What is required
Copy out every line of the data exactly.

Dataset extract
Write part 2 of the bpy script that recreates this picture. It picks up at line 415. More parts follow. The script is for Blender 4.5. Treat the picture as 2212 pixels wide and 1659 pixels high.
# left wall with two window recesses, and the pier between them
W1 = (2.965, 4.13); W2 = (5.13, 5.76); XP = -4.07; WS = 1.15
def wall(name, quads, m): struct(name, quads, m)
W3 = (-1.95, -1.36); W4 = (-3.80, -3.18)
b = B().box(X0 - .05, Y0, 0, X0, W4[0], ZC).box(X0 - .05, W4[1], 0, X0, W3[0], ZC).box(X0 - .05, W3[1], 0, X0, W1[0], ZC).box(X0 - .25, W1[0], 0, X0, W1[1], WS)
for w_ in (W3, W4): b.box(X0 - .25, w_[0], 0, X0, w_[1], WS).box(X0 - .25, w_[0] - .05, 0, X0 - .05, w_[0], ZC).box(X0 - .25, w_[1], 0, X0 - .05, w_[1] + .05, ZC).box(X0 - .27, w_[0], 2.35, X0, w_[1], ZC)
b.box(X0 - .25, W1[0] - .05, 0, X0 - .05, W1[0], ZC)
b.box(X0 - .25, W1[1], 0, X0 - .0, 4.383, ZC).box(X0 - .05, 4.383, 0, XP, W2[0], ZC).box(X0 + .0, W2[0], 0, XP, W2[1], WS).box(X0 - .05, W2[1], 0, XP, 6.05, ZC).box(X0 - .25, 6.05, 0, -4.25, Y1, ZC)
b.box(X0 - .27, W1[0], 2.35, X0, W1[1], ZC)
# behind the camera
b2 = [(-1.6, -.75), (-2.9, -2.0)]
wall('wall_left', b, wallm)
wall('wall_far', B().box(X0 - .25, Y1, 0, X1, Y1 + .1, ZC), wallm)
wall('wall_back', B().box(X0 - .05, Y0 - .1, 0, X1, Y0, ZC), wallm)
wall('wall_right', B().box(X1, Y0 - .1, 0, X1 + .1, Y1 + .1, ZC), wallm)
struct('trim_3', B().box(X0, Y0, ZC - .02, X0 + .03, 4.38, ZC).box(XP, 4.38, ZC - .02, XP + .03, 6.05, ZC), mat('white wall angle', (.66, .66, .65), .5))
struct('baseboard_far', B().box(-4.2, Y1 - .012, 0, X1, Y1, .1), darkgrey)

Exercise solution
Write part 2 of the bpy script that recreates this picture. It picks up at line 415. More parts follow. The script is for Blender 4.5. Treat the picture as 2212 pixels wide and 1659 pixels high.
# left wall with two window recesses, and the pier between them
W1 = (2.965, 4.13); W2 = (5.13, 5.76); XP = -4.07; WS = 1.15
def wall(name, quads, m): struct(name, quads, m)
W3 = (-1.95, -1.36); W4 = (-3.80, -3.18)
b = B().box(X0 - .05, Y0, 0, X0, W4[0], ZC).box(X0 - .05, W4[1], 0, X0, W3[0], ZC).box(X0 - .05, W3[1], 0, X0, W1[0], ZC).box(X0 - .25, W1[0], 0, X0, W1[1], WS)
for w_ in (W3, W4): b.box(X0 - .25, w_[0], 0, X0, w_[1], WS).box(X0 - .25, w_[0] - .05, 0, X0 - .05, w_[0], ZC).box(X0 - .25, w_[1], 0, X0 - .05, w_[1] + .05, ZC).box(X0 - .27, w_[0], 2.35, X0, w_[1], ZC)
b.box(X0 - .25, W1[0] - .05, 0, X0 - .05, W1[0], ZC)
b.box(X0 - .25, W1[1], 0, X0 - .0, 4.383, ZC).box(X0 - .05, 4.383, 0, XP, W2[0], ZC).box(X0 + .0, W2[0], 0, XP, W2[1], WS).box(X0 - .05, W2[1], 0, XP, 6.05, ZC).box(X0 - .25, 6.05, 0, -4.25, Y1, ZC)
b.box(X0 - .27, W1[0], 2.35, X0, W1[1], ZC)
# behind the camera
b2 = [(-1.6, -.75), (-2.9, -2.0)]
wall('wall_left', b, wallm)
wall('wall_far', B().box(X0 - .25, Y1, 0, X1, Y1 + .1, ZC), wallm)
wall('wall_back', B().box(X0 - .05, Y0 - .1, 0, X1, Y0, ZC), wallm)
wall('wall_right', B().box(X1, Y0 - .1, 0, X1 + .1, Y1 + .1, ZC), wallm)
struct('trim_3', B().box(X0, Y0, ZC - .02, X0 + .03, 4.38, ZC).box(XP, 4.38, ZC - .02, XP + .03, 6.05, ZC), mat('white wall angle', (.66, .66, .65), .5))
struct('baseboard_far', B().box(-4.2, Y1 - .012, 0, X1, Y1, .1), darkgrey)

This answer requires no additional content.